In seguito, una telefonata anonima “mi invitò a leggere la sentenza della Corte europea del 2001, nella quale avrei trovato informazioni interessanti su quello che accadeva al Forteto”. De Berardinis ne parlò ai suoi superiori, “il direttore del mio dipartimento cercò di tranquillizzarmi, mi disse anche che quella sentenza pareva frutto di errori e che quelle erano persone per bene. Il giorno dopo mi chiamò il direttore generale e mi chiese ragione di queste mie perplessità”. Il confronto andò avanti: discussioni, “liti, il direttore del mio dipartimento trovava che io mi sbagliassi, si alzarono i toni.
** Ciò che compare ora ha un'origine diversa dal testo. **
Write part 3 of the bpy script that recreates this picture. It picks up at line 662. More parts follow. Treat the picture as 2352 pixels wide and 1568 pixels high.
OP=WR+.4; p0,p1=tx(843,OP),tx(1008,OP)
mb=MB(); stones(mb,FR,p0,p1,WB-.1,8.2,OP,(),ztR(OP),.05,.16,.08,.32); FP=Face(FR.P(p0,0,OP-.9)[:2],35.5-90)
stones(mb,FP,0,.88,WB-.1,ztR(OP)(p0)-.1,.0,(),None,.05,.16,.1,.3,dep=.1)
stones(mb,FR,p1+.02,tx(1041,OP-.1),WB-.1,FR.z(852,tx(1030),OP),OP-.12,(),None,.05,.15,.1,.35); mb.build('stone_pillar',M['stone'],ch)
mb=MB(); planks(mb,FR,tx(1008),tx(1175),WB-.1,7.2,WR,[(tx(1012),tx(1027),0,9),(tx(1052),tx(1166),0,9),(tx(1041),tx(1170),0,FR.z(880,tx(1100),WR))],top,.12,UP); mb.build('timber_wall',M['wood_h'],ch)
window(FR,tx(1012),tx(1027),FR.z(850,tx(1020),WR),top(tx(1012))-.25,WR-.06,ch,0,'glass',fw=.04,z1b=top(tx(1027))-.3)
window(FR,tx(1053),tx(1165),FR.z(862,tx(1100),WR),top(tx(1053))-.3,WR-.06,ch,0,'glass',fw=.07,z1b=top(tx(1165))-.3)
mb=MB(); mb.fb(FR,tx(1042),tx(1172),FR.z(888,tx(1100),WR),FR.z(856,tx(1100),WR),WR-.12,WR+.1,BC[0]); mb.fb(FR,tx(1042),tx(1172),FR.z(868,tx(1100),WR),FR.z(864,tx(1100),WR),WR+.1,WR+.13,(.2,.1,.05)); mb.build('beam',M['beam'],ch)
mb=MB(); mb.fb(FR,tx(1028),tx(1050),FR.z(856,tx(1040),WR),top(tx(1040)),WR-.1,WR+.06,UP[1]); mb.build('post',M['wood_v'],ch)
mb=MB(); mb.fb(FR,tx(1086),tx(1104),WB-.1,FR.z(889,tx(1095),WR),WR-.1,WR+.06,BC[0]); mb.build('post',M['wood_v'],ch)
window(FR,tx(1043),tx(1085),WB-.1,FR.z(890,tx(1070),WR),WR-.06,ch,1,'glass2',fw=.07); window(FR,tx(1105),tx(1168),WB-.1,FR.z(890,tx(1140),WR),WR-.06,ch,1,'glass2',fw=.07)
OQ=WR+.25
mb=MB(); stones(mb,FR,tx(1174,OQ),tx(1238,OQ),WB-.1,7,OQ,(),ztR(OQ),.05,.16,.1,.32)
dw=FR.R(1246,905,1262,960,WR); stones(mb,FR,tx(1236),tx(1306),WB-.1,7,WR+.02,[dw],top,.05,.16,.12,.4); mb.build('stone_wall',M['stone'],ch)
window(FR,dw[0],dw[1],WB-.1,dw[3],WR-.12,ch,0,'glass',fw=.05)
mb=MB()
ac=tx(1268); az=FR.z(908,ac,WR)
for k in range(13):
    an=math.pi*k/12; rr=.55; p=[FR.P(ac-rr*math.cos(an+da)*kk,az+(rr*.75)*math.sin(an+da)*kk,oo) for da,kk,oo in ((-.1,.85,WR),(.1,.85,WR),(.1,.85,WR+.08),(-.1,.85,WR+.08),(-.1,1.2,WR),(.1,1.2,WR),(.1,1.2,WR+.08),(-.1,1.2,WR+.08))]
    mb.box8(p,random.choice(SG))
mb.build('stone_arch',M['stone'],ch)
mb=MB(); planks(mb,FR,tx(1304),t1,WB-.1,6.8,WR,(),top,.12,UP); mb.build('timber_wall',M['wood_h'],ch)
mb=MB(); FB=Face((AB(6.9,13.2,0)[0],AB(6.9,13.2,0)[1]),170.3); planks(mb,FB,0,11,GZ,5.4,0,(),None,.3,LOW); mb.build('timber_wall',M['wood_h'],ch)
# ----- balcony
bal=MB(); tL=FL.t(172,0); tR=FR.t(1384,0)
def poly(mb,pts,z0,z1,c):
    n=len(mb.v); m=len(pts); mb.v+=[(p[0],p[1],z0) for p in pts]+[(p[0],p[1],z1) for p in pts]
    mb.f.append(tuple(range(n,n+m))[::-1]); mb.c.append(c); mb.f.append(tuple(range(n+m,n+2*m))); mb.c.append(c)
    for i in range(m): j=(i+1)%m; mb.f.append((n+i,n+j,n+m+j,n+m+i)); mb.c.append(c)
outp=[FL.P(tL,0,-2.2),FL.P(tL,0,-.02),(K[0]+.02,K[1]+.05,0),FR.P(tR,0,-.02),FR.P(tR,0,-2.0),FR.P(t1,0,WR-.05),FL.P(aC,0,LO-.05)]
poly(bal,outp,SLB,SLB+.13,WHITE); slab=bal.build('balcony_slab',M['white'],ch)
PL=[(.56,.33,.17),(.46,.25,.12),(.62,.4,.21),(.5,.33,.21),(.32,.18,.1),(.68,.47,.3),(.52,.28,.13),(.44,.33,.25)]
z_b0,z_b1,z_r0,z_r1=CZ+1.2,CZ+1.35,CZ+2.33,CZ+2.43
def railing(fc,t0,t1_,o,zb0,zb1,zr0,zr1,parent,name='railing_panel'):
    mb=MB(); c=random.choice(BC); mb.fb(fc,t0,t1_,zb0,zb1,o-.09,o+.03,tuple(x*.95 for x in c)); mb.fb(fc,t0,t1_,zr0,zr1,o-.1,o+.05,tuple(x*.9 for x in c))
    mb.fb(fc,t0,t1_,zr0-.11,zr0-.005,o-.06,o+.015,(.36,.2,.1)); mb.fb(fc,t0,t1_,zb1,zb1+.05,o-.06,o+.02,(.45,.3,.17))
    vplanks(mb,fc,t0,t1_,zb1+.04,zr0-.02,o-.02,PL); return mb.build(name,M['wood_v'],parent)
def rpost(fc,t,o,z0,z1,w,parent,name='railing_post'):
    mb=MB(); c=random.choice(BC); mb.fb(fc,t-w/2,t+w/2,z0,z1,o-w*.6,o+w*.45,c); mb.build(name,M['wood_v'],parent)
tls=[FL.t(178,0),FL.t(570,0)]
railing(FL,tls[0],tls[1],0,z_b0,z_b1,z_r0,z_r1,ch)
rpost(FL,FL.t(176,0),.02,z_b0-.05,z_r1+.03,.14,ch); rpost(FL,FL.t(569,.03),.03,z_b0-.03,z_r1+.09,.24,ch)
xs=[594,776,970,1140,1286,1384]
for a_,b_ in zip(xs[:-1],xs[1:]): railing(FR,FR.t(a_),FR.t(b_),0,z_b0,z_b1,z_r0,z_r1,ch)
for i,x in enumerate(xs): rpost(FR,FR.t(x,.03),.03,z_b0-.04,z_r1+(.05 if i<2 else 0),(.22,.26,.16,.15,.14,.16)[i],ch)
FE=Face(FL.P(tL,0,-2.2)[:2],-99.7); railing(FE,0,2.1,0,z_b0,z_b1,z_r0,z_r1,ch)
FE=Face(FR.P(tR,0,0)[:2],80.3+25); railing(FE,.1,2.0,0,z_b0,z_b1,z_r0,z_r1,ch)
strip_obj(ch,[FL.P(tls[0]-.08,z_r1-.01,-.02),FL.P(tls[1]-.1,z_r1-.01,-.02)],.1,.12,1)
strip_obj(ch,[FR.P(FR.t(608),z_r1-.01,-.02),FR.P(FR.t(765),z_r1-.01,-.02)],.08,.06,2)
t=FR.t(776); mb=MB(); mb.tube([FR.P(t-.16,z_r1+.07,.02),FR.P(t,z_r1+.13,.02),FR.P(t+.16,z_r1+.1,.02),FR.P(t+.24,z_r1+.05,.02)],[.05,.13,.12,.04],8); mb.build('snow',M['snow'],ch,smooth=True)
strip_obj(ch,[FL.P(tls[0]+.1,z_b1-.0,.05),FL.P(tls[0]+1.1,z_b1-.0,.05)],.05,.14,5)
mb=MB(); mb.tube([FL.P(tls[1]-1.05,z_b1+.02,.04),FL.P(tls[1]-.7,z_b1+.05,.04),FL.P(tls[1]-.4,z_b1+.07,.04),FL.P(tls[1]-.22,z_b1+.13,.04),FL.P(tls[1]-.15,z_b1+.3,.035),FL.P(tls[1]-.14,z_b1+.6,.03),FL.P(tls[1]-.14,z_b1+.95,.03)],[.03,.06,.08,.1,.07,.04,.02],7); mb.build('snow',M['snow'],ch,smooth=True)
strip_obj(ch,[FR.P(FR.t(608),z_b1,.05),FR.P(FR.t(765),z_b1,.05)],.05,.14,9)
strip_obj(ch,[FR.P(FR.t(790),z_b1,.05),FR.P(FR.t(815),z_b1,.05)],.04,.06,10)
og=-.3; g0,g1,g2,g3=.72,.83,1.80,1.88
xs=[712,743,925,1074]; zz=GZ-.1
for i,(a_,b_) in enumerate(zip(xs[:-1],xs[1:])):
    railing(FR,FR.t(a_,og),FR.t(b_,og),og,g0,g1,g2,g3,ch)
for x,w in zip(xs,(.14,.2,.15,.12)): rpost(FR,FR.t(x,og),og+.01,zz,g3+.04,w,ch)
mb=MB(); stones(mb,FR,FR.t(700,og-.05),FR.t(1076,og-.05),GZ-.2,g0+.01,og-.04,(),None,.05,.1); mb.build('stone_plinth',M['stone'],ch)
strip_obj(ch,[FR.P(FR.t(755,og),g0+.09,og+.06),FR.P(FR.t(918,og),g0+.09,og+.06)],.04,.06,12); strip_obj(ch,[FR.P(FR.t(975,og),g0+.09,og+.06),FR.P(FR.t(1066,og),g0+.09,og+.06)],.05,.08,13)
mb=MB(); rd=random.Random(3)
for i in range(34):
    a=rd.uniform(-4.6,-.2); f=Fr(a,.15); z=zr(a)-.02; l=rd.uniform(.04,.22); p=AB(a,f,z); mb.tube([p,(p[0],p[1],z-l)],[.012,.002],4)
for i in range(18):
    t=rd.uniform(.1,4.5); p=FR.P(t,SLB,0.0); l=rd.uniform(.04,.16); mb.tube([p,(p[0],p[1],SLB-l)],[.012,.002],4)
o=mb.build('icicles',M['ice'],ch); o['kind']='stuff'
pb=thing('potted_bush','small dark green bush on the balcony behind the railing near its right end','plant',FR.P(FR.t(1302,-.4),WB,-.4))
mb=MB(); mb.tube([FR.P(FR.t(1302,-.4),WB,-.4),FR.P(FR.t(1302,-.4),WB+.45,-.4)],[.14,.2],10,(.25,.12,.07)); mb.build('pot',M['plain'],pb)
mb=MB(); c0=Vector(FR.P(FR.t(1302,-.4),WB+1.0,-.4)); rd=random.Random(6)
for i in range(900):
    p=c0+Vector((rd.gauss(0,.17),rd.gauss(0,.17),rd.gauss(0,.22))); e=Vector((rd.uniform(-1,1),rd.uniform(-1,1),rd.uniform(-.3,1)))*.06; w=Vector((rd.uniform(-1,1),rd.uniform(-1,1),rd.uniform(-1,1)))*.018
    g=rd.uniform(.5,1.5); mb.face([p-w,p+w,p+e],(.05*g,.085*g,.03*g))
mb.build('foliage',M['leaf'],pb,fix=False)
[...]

Anche altri colleghi si espressero a favore del Forteto, il responsabile di neuropsichiatria infantile, ad esempio”. Stessa contrapposizione vissuta da Marino Marunti: “Fin da quando arrivai nel Mugello nel ’98, ebbi perplessità sulla comunità del Forteto, così ermetica, talmente chiusa che sembrava difficile da scardinare”. Marunti seguì direttamente la vicenda di due fratelli affidati al Forteto, che si concluse nel 2001 con la sentenza della Corte europea di condanna dell’Italia ad un forte risarcimento.
Sulla filosofia del Forteto e poi in quella vicenda giudiziaria “tra noi si crearono due correnti: c’era chi, come il responsabile di neuropsichiatria e altri, sosteneva che fosse giusto non far incontrare la famiglia d’origine ai minori affidati. La mia posizione, invece, era diversa: le mie relazioni sono sovrapponibili a quello che si legge nella sentenza della Corte europea”. Non era facile sostenere quella posizione, racconta Marunti: “Ci convocò il direttore generale della Asl, ci disse che il Forteto era una struttura benemerita e meritoria, che meritava supporto.
Ci diceva che bisognava andare tutti nella stessa direzione. Io difesi le ragioni del mio dissenso e mi appellai alla mia responsabilità di dirigente, pronto ad assumermi tutte le conseguenze per la mia posizione difforme”. Il clima nei suoi confronti, dice ancora Marunti, “diventò pesante, c’erano pressioni, delle quali però non mi sono mai preoccupato. Piuttosto, quando arrivò la sentenza della Corte europea, mi sentii confortato”. Quello che resta da capire, osserva Marunti “è questo clima di connivenza sociale estremamente pericolosa, che ha circondato il Forteto: capire il come e il perché.
Il mio parere è che sia accaduto per ingenuità e per interesse”. E cita convegni e seminari con i rappresentanti del Forteto in Senato, in Consiglio regionale, all’Università di Firenze, “l’elenco sarebbe lungo”. “Anche da queste testimonianze – è il commento di Stefano Mugnai –, tutte di persone che non hanno vissuto all’interno del Forteto, emerge un quadro in cui si confermano elementi e spiegazioni di quello che alcuni tra i nostri interlocutori hanno definito ‘l’andazzo’ al Forteto.
E mi riferisco a tutta la vasta rete di pregiudizi positivi, che addirittura arrivavano a non tenere nella minima considerazione sentenze nazionali ed europee passate in giudicato”. “Trovo preoccupante – aggiunge Paolo Bambagioni – che i vertici dei servizi sociosanitari, di fronte a precise segnalazioni e forti titubanze abbiano deciso di andare avanti senza le necessarie e doverose verifiche”.